Recent research has shown how LGBTQ+ communities are disproportionately affected by the climate crisis. LGBTQ+ people are nearly twice as likely to be displaced by disaster. They also are more likely to live in poverty, making them more vulnerable to climate events.But no one has really tried to understand how gender identity or sexuality might overlap with climate-related reproductive anxiety in this community, Sasser said. “My main point is when we don’t explore diversity and difference, we create this narrative that everyone’s experience is the same, and nothing could be further from the truth,” said Sasser.
Another theme that is embedded in the interviews — and that bubbled to the surface for her students — is how the housing crisis and economic instability are shaping how Millennials and Gen Z view their apocalyptic inheritance.

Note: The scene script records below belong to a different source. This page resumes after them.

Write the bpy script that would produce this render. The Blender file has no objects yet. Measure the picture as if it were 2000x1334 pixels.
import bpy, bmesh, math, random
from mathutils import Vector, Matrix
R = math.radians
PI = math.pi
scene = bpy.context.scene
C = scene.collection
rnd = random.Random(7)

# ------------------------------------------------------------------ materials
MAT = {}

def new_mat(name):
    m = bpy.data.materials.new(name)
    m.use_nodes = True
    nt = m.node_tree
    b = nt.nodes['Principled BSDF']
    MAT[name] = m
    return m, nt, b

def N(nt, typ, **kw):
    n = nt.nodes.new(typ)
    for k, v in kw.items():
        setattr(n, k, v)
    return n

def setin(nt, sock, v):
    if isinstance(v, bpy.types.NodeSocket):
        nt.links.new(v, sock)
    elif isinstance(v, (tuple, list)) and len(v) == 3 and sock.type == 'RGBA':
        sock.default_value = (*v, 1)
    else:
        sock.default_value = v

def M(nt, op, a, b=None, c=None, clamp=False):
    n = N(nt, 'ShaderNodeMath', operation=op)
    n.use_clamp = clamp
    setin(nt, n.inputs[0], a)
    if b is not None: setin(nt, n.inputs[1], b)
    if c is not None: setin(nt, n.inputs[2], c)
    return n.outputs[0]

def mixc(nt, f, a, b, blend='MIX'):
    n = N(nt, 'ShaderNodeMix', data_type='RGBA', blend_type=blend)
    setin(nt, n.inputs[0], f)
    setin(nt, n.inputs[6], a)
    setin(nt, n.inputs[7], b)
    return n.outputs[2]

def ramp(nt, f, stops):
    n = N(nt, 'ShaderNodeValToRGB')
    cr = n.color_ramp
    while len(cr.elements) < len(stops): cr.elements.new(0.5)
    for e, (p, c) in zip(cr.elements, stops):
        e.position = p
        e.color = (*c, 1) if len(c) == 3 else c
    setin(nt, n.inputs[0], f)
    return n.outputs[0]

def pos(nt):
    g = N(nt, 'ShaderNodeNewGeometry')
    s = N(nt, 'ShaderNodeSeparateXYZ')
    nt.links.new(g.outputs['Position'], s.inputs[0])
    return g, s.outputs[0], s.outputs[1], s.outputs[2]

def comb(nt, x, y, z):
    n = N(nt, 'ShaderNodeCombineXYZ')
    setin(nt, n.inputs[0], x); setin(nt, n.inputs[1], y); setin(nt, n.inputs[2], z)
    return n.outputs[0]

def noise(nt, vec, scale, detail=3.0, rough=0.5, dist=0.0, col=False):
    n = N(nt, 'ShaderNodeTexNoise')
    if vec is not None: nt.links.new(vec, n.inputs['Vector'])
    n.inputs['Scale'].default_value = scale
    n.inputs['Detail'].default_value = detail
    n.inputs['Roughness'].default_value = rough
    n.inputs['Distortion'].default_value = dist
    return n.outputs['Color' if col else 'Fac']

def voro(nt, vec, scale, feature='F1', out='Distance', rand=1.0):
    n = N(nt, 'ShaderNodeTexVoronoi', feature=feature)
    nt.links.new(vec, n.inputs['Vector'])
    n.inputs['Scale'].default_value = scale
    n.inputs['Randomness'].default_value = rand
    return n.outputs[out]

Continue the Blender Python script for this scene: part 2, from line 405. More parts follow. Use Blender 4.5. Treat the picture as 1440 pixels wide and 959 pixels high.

“They all felt very disillusioned about the economy, about their job prospects, about their ability to purchase a home and achieve financial and career stability in the future,” she said. “In many ways, they articulated that they feel that older generations have sort of sold them this idea of what kind of future is ahead of them, but life isn’t bearing that out.”
In this book, Sasser tries to move what has long been a private or individual choice into a public discussion — and to make that discussion truly inclusive. Now, she argues, it’s up to readers to center — and simply listen to — those most affected by the climate crisis, in order to fight for a future that is healthy for everyone’s offspring.
“Climate emotions are not individual problems to be solved. They are a normal expected response arising from this collective crisis that we are living in together,” she said. “To address them effectively, we need collective actions. We need to seek collective social and political change.”